This is called Tail Recursion Modulo Cons. Basically, prepending to the list directly after the recursive call is the same as appending to the list directly before the recursive call (and thus building the list as a "side-effect" of the purely functional "loop"). This is a generalization of tail recursion that works not just with cons lists but any data constructor with constant operations.
It was first described (but not named) as a LISP compilation technique in 1974 by Daniel P. Friedman and David S. Wise in Technical Report TR19: Unwinding Structured Recursions into Iterations and it was formally named and introduced by David H. D. Warren in 1980 in the context of writing the first-ever Prolog compiler.
The interesting thing about Oz, though, is that TRMC is neither a language feature nor an explicit compiler optimization, it's just a side-effect of the language's execution semantics. Specifically, the fact that Oz is a declarative concurrent constraint language, which means that every variable is a dataflow variable (or "everything is a promise", including every storage location). Since everything is a promise, we can model returning from a function as first setting up the return value as a promise, and then later on fulfilling it.
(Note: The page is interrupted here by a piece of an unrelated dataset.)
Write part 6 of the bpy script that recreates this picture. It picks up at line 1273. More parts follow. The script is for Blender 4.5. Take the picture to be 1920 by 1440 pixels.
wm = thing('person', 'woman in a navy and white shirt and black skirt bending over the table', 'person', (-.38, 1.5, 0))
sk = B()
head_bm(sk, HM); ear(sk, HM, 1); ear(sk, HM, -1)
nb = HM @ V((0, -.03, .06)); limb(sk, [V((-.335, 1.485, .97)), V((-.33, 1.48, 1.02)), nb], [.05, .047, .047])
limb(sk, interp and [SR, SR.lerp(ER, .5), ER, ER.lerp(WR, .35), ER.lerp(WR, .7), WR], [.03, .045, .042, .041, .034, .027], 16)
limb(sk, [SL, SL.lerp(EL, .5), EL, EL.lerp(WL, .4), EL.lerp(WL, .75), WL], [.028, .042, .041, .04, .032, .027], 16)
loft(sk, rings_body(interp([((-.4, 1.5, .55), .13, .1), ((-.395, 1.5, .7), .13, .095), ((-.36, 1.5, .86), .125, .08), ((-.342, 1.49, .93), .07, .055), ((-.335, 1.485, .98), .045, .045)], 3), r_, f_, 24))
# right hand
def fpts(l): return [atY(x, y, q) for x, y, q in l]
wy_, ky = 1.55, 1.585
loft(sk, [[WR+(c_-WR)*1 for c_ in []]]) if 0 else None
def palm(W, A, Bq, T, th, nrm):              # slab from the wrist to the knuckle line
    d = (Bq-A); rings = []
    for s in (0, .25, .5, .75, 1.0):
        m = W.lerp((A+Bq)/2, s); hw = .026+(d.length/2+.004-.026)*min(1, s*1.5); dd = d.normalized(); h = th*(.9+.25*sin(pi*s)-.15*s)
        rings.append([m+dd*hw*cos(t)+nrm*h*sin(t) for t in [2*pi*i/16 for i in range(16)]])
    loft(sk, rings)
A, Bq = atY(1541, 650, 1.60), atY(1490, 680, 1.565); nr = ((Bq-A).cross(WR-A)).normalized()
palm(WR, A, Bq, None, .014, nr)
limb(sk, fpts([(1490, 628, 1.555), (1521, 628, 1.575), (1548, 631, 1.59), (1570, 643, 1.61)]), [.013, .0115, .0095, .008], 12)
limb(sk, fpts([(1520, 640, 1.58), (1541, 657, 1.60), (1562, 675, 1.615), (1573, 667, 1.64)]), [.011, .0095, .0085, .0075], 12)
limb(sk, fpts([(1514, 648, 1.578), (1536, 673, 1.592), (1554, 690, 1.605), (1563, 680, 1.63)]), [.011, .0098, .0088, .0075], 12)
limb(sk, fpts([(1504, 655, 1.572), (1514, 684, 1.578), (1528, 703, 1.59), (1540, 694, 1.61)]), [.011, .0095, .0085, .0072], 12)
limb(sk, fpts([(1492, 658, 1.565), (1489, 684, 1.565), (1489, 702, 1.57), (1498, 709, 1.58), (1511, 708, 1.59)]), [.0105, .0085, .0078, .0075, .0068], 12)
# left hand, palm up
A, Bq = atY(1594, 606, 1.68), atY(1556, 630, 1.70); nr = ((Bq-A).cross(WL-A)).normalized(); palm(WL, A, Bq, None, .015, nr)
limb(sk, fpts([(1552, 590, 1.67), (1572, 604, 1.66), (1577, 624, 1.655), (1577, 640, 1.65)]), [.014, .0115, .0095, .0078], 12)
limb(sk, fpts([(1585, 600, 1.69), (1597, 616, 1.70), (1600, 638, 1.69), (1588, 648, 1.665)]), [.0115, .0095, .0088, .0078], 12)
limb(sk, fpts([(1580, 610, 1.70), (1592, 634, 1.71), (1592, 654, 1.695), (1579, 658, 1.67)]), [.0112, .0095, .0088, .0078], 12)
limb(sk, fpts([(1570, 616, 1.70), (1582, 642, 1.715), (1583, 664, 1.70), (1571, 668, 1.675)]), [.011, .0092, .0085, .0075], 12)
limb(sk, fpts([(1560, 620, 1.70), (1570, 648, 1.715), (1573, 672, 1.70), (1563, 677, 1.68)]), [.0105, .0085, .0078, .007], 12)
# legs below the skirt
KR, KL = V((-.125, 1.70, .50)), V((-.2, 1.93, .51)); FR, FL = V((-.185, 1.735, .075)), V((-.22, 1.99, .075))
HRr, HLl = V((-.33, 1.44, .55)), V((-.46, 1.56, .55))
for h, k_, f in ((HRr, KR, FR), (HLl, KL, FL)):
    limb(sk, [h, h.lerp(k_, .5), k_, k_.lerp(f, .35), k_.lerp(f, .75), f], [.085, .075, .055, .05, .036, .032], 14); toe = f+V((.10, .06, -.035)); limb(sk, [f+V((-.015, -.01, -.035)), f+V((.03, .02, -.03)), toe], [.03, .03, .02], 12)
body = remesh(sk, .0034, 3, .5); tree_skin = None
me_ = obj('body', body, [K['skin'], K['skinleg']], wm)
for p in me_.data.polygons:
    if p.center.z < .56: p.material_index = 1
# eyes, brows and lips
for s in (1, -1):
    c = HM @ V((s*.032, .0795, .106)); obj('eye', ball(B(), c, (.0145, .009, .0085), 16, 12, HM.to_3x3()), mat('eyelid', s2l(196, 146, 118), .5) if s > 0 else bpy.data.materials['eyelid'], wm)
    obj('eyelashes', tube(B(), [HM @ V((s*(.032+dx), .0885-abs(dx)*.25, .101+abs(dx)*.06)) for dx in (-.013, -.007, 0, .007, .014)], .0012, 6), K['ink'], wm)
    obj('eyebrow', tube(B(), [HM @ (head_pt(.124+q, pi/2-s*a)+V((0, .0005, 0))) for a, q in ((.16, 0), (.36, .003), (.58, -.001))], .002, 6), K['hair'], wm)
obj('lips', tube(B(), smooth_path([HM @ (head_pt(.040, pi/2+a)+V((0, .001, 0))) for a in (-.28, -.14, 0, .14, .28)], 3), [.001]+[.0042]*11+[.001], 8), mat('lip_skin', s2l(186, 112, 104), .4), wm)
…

Peter van Roy, co-author of the book Concepts, Techniques, and Models of Computer Programming by Peter Van Roy and Seif Haridi, also one of the designers of Oz, and one of its implementators, explains how exactly TRMC works in a comment thread on Lambda the Ultimate: Tail-recursive map and declarative agents:
The above example of bad Scheme code turns into good tail-recursive Oz code when translated directly into Oz syntax. This gives:
fun {Map F Xs}
   if Xs==nil then nil
   else {F Xs.1}|{Map F Xs.2} end
end
This is because Oz has single-assignment variables. To understand the execution, we translate this example into the Oz kernel language (I give just a partial translation for clarity):
proc {Map F Xs Ys}
   if Xs==nil then Ys=nil
   else local Y Yr in
      Ys=Y|Yr
      {F Xs.1 Y}
      {Map F Xs.2 Yr}
   end end
end
That is, Map is tail-recursive because Yr is initially unbound. This is not just a clever trick; it is profound because it allows declarative concurrency and declarative multi-agent systems.